例えば企業向けには、日本語研修の中で日本語指導だけでなく、外国人社員のキャリアアップを意識したカリキュラムを提案しています。日本語研修を希望する企業では、社員同士のコミュニケーションの齟齬といった目の前の課題を解決することに焦点が当てられることが多いです。もちろん、これらの課題解決は重要です。しかし、こうした短期的な問題解決にとどまらず、日本語を学ぶことで企業が外国人社員にどのように活躍してほしいのか、または本人がどのように活躍したいのかといった将来的なビジョンを、研修を受ける社員や人事担当者と共に考えることが、研修の目的をより明確にする鍵となります。結果、双方の研修への意欲や期待が高まり、結果に結びつきやすくなります。

個人への支援では、日本語能力向上が特に重要です。特に、JLPTのN2やN1レベルの合格を目指すことが、次のキャリアに進む第一歩になるケースが多いです。これはいろいろなケースがあるのですが、初めからキャリアアップのために試験を受ける人もいますし、初めは単に試験を受けるだけという目的だったのが、合格したことで視界が開けて、転職をするというケースも多くあります。
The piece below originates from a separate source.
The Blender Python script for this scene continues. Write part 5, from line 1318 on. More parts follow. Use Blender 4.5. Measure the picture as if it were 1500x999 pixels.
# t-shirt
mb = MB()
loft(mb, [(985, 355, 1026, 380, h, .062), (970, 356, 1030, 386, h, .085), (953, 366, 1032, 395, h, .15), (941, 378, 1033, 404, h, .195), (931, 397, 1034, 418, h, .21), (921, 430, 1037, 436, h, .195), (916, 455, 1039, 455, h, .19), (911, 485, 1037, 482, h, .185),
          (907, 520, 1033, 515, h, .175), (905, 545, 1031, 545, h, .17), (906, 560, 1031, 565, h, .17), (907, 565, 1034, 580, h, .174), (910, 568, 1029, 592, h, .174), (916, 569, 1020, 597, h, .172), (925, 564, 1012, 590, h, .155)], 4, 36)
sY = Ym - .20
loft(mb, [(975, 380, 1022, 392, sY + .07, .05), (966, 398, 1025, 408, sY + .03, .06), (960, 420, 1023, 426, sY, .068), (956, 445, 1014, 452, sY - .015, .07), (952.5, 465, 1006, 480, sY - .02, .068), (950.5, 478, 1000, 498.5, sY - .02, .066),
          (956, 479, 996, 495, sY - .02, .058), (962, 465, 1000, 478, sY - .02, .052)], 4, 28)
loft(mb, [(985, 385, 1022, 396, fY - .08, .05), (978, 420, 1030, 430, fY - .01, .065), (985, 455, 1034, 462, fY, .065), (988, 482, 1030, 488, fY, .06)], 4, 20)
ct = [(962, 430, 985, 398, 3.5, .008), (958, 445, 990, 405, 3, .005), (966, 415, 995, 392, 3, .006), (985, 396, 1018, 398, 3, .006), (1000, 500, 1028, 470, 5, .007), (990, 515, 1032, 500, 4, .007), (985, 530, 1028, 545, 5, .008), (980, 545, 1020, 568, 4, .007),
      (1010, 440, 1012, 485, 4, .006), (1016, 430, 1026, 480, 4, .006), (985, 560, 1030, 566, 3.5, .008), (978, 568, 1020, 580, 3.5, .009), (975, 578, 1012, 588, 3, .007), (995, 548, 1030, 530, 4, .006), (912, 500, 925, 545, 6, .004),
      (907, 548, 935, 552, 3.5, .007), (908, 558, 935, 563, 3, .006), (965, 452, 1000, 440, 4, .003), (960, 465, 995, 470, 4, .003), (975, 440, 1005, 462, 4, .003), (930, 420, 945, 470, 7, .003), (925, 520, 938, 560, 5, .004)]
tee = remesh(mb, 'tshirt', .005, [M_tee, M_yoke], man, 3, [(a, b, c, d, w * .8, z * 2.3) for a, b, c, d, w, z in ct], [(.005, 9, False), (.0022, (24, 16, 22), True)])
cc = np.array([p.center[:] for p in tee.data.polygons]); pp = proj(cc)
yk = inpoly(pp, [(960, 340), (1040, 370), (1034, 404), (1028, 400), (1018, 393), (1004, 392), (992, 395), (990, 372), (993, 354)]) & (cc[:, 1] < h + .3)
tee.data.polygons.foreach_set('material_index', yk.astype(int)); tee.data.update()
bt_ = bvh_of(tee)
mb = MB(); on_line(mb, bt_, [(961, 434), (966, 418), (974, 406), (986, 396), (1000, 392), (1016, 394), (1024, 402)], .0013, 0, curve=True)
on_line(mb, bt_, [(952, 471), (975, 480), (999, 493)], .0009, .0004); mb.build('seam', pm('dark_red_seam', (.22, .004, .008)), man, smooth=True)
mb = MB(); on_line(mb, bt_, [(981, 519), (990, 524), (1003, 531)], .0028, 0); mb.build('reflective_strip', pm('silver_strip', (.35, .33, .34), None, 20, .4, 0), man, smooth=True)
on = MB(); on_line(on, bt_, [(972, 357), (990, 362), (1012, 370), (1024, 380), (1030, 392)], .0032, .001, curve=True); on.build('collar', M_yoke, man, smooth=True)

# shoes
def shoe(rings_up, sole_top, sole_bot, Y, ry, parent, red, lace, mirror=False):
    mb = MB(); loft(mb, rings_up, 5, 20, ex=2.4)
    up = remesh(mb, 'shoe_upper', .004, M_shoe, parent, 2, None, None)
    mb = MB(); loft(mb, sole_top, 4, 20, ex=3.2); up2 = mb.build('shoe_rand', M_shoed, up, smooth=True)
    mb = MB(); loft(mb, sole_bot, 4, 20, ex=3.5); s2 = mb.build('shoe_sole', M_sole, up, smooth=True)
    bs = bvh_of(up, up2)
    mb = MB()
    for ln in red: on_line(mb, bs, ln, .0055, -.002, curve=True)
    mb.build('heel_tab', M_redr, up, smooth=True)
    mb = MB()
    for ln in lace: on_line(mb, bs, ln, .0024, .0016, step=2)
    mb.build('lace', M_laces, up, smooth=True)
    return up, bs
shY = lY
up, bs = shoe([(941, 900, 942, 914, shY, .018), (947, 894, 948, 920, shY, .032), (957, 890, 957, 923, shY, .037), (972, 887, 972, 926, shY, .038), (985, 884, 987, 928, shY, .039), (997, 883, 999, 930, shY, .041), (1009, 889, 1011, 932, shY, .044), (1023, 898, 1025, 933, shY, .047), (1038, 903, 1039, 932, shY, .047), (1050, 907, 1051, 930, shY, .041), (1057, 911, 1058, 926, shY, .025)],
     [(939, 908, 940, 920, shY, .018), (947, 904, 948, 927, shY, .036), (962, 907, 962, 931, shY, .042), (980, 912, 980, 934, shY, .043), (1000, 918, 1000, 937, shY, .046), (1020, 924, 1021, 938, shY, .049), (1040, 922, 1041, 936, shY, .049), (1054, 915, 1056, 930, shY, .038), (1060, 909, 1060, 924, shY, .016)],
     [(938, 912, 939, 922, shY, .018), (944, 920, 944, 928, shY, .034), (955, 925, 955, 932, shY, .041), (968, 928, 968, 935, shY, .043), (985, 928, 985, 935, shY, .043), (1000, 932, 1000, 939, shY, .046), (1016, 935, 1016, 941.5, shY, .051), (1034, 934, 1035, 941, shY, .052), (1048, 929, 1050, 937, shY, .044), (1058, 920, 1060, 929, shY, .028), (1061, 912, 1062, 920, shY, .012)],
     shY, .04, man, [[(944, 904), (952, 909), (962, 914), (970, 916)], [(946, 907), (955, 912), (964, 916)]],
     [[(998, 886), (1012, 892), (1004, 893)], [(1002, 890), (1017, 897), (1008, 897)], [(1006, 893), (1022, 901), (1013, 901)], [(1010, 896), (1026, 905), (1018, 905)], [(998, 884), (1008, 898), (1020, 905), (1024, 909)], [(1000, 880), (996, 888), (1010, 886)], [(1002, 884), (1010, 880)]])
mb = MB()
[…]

どちらのケースにしても、JLPTの合格がキャリアと密接につながっていることは間違いありません。そして、試験に合格してから、私がキャリアコンサルタントであることを知って、キャリアや転職に関する相談してくるのです。そういう意味では、JLPTを教える講師とキャリアコンサルタントというのは親和性があるかもしれませんね。

まとめ

キャリアコンサルタントとしての仕事は、まだ時代に完全には求められていないのかもしれません。しかし、日本語教育を入り口にしてキャリアアップにむずびつけるというアプローチは確実に効果を上げています。このシームレスな支援こそが「日本語教師×キャリアコンサルタント」の新しい専門性になる可能性を感じています。今後も、この専門性を磨きながら、多くの外国人のキャリアアップを支援していきたいと思います。